Dated: October __, 2004
ON2 TECHNOLOGIES, INC.
By:__________________________________________
Name:
Title:
NOTICE OF EXERCISE
To: ON2 Technologies, Inc.
(1) The undersigned hereby elects to purchase ________ Warrant Shares
of the Company pursuant to the terms of the attached Warrant (only if exercised
in full), and tenders herewith payment of the exercise price in full, together
with all applicable transfer taxes, if any.

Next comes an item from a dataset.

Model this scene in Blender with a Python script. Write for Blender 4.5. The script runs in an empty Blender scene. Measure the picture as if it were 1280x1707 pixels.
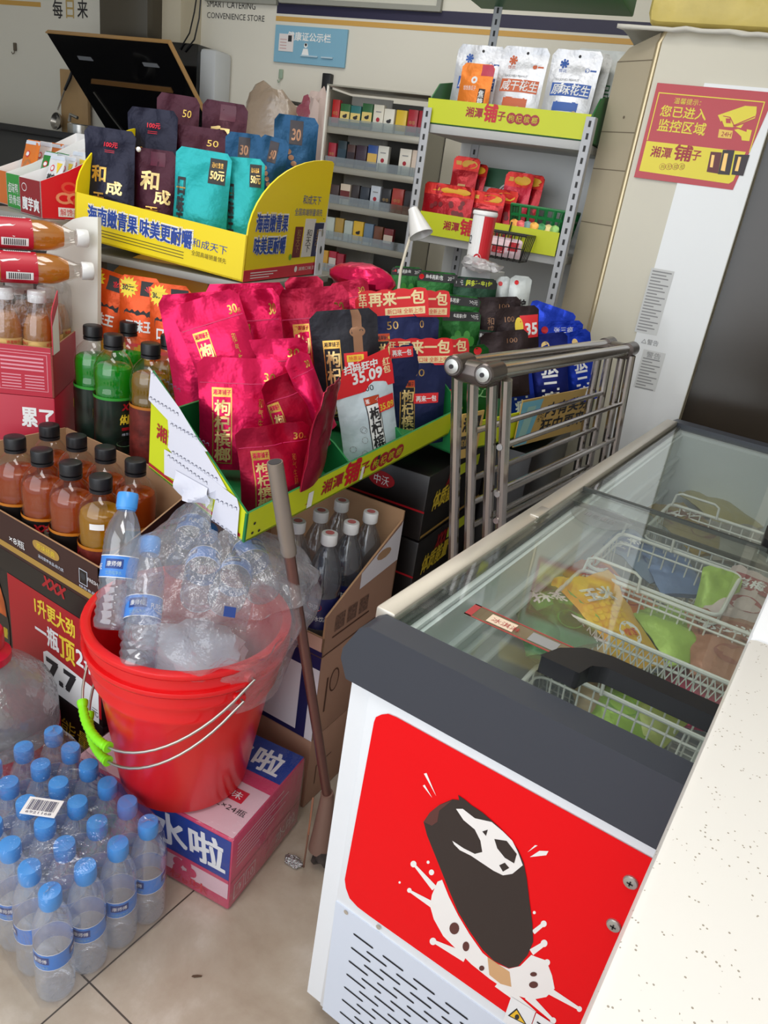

(2) Payment shall take the form of (check applicable box):
[ ] in lawful money of the United States; or
[ ] the cancellation of such number of Warrant Shares
as is necessary, in accordance with the formula set
forth in subsection 2(c), to exercise this Warrant
with respect to the maximum number of Warrant Shares
purchasable pursuant to the cashless exercise
procedure set forth in subsection 2(c).
(3) Please issue a certificate or certificates representing said
Warrant Shares in the name of the undersigned or in such other name as is
specified below:
----------------------------------------
The Warrant Shares shall be delivered to the following:
----------------------------------------
----------------------------------------
----------------------------------------
(4) Accredited Investor. The undersigned is an "accredited investor" as
defined in Regulation D promulgated under the Securities Act of 1933, as
amended.
[SIGNATURE OF HOLDER]
Name of Investing Entity: ______________________________________________________
Signature of Authorized Signatory of Investing Entity: _________________________
Name of Authorized Signatory: __________________________________________________
Title of Authorized Signatory: _________________________________________________
Date: __________________________________________________________________________
ASSIGNMENT FORM
(To assign the foregoing warrant, execute
this form and supply required information.
Do not use this form to exercise the warrant.)
FOR VALUE RECEIVED, the foregoing Warrant and all rights evidenced
thereby are hereby assigned to
_______________________________________________ whose address is
_______________________________________________________________.
_______________________________________________________________
Dated: ______________, _______
Holder's Signature: _____________________________
Holder's Address: _____________________________
_____________________________
Signature Guaranteed: ___________________________________________
NOTE: The signature to this Assignment Form must correspond with the name as it
appears on the face of the Warrant, without alteration or enlargement or any
change whatsoever, and must be guaranteed by a bank or trust company. Officers
of corporations and those acting in a fiduciary or other representative capacity
should file proper evidence of authority to assign the foregoing Warrant.